The basic reason the conveyancing process takes so long today is the fact that the vast majority of the work is carried out by poorly trained staff. They are there purely to administrate and work from checklists and have no real knowledge of what they are actually doing. Once they have their file somewhere near exchange it is then passed up the hierarchy of their factory until eventually in the next week or so it lands somewhere where it can be "signed off". In the meantime all parties in the chain sit and wait. There needs to be something done to bring the conveyancing process back to qualified experts who provide a service and who the clients can actually speak to. Probably wishful thinking on my part but if the present free for all continues the whole conveyancing process will be in tatters in another ten years if not less. In my over thirty years working in conveyancing standards in the profession have never been lower, and they get worse year on year.

Two other points:-

1. Surely Agents instructing conveyancers who are effectively "in-house" is a huge conflict of interest? Certainly I have worked at a Firm who were hugely dependent on one Agent for work, and that introducer considered they themselves were the clients and expected all jobs to go through regardless. Find a defective title and they were straight on the phone to the senior partner complaining. He would then take the file and it would mysteriously proceed straight through to exchange without said defect being resolved. Pity those poor clients who tried to sell their houses. The tail cannot wag the donkey but I know it does and clients should not be placed in that position, this issue must be looked at.
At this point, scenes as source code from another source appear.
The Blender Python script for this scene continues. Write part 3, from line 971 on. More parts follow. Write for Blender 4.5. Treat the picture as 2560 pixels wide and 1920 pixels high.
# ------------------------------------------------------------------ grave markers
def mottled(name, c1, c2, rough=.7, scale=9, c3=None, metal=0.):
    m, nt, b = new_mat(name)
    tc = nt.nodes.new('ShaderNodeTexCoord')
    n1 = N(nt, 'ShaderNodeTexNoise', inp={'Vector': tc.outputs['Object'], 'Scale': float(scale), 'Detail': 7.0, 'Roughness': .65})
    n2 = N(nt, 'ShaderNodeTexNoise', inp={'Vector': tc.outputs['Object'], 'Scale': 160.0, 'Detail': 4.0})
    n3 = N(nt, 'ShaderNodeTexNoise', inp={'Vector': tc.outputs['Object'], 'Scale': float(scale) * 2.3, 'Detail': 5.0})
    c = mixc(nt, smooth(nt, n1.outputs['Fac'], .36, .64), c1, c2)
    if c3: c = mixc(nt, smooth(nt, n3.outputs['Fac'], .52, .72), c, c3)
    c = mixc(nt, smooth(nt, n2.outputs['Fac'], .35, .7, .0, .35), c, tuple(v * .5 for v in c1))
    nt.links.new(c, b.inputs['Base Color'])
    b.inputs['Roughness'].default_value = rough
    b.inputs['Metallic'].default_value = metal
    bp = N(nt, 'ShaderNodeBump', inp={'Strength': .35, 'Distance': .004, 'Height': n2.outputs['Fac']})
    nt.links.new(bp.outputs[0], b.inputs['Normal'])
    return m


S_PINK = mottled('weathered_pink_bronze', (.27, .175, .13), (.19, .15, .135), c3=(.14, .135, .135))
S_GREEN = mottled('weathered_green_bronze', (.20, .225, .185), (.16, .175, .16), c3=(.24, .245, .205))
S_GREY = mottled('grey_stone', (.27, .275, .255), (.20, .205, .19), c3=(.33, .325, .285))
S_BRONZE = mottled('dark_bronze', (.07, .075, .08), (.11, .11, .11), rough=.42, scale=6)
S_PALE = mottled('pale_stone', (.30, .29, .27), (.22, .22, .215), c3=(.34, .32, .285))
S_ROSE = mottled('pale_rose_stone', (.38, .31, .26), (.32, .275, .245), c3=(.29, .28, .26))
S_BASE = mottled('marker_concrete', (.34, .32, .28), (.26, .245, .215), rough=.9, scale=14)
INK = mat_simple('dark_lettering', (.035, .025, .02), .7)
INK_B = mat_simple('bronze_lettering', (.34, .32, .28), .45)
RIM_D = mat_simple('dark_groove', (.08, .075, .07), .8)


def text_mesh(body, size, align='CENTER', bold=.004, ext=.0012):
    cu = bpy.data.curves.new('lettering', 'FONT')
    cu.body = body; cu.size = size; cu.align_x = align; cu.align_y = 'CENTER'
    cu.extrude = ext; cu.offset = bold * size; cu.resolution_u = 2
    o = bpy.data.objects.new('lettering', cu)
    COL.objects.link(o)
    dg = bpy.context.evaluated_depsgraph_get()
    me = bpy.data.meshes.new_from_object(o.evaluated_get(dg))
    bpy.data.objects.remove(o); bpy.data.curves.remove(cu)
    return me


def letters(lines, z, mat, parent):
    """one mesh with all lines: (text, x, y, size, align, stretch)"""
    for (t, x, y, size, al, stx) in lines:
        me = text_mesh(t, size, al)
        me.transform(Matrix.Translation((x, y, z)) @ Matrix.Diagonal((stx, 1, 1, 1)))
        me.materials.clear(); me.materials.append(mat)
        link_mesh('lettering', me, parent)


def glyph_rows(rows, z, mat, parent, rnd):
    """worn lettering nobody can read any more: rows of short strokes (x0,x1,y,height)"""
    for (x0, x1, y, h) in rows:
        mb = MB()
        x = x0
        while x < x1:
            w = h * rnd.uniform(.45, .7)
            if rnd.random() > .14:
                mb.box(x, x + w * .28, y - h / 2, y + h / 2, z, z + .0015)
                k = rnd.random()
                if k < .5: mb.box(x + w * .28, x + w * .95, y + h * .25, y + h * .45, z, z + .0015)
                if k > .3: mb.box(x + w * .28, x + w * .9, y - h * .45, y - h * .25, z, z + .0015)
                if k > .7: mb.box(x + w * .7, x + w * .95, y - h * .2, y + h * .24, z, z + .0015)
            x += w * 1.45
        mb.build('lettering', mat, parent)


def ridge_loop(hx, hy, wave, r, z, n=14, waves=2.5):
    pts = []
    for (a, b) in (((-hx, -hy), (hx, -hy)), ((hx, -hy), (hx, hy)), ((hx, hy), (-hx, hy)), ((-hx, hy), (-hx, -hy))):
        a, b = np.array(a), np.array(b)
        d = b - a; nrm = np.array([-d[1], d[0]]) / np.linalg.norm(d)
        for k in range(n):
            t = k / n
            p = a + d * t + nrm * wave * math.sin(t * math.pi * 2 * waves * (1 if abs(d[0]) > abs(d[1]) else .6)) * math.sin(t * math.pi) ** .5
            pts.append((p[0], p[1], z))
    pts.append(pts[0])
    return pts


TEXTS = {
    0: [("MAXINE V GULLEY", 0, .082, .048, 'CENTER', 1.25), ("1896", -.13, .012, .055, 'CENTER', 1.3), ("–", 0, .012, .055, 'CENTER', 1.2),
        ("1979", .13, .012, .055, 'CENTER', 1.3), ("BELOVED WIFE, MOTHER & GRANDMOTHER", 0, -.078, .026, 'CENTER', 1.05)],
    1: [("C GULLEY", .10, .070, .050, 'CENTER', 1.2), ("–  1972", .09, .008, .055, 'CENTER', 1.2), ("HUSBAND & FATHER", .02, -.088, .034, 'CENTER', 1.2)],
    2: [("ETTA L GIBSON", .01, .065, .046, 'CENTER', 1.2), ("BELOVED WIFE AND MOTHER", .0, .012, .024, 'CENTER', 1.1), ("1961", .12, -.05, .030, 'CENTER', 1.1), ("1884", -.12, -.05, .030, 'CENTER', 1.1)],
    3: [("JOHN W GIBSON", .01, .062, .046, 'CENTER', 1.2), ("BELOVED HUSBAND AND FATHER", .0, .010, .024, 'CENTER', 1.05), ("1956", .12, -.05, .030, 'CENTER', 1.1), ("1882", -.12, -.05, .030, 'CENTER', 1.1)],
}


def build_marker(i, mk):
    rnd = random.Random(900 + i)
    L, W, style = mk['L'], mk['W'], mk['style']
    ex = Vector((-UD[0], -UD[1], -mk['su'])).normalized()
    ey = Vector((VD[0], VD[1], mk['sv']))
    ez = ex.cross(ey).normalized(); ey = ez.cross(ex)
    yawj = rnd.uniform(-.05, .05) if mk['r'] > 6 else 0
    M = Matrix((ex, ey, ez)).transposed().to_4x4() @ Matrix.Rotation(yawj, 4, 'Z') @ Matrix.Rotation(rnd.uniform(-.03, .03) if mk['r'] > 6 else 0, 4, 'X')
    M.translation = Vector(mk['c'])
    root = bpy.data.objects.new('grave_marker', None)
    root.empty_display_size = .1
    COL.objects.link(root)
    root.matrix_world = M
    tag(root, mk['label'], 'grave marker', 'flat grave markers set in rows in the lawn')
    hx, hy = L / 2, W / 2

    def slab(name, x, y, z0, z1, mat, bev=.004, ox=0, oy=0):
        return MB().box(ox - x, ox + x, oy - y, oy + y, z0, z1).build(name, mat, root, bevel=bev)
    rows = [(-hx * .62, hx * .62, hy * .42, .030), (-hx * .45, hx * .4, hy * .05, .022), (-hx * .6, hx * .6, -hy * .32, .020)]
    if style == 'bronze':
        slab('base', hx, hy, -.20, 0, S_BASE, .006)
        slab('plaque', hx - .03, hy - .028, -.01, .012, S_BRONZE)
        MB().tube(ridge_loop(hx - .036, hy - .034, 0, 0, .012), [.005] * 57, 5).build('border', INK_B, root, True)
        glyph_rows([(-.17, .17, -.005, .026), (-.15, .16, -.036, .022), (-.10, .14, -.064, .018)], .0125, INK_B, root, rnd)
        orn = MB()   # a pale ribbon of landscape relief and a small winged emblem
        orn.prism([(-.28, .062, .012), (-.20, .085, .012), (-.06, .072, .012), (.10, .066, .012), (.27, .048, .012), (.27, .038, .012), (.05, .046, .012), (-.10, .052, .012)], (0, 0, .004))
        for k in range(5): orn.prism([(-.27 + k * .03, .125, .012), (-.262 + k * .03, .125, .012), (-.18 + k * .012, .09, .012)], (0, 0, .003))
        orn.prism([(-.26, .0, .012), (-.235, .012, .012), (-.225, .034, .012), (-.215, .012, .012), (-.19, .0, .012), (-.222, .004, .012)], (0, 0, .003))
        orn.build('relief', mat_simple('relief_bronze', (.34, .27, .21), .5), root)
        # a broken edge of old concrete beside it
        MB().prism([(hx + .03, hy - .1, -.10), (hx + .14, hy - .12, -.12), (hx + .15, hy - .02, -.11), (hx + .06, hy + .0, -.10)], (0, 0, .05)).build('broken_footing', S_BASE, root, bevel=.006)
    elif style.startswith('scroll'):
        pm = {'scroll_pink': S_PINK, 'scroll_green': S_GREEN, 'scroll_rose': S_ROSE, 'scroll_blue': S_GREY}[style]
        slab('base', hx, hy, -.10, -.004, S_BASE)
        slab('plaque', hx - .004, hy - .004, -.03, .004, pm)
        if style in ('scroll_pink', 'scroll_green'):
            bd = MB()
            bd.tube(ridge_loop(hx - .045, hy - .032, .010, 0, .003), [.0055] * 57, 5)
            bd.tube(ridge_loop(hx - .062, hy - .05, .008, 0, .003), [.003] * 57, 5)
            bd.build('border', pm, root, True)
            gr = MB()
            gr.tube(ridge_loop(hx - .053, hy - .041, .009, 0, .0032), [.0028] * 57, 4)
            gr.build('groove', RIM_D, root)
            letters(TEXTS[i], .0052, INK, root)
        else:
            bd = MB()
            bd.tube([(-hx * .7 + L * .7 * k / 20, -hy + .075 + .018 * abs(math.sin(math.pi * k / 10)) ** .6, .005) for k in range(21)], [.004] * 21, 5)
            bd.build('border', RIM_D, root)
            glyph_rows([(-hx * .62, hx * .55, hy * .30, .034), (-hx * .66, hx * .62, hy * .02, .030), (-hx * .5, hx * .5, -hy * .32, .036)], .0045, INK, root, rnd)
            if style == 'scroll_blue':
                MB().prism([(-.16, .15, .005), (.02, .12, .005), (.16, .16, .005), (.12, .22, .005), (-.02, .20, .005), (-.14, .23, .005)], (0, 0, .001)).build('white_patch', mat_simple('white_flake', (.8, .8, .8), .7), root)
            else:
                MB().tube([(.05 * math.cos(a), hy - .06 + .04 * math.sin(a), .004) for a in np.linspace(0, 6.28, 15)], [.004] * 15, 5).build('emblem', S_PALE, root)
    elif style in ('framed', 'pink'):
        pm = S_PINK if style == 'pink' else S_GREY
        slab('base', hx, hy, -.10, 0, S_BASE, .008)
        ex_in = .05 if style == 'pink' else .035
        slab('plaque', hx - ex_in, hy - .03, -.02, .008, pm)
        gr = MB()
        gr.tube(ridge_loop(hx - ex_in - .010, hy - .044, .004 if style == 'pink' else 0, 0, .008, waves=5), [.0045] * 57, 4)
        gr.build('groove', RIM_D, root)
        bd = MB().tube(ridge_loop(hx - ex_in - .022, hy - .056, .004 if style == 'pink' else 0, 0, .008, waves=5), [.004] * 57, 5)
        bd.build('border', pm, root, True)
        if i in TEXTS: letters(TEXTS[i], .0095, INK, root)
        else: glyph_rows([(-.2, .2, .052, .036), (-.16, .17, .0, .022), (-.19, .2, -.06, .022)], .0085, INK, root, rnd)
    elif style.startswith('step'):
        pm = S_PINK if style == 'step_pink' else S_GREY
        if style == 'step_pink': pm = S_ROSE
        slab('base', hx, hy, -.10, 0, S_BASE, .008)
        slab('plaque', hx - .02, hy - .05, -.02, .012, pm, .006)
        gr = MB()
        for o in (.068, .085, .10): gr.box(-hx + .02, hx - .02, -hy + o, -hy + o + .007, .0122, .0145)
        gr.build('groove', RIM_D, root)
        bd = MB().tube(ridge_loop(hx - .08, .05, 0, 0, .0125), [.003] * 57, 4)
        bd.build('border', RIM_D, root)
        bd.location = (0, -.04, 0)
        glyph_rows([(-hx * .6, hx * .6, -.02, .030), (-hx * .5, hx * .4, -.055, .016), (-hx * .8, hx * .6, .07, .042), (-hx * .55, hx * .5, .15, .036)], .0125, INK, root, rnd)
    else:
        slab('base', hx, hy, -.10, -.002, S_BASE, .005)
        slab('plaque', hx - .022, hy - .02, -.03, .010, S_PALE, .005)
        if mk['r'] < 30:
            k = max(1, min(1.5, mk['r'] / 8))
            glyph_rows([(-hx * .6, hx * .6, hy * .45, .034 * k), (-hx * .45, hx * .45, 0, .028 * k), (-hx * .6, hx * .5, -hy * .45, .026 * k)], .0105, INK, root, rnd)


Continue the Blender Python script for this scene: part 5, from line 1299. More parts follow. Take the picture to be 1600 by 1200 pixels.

2. Surely we are all supposed to be hugely aware of the potential for e-fraud? Yet here we are talking about bringing in a process that can only increase the potential for such occurences? What we should be doing is actually going back to the good old days when there were Land and Charge Certificates. Do we really think that some of the frauds resulting in recent high profile Court cases would have occurred if the owner of the property was in receipt of his own deeds? I doubt it, ask a seller to produce his Land Certificate and if he can't then he cannot sell. It isn't rocket science go back to the original system which worked for decades. Sometimes progress for the sake of it is not an improvement.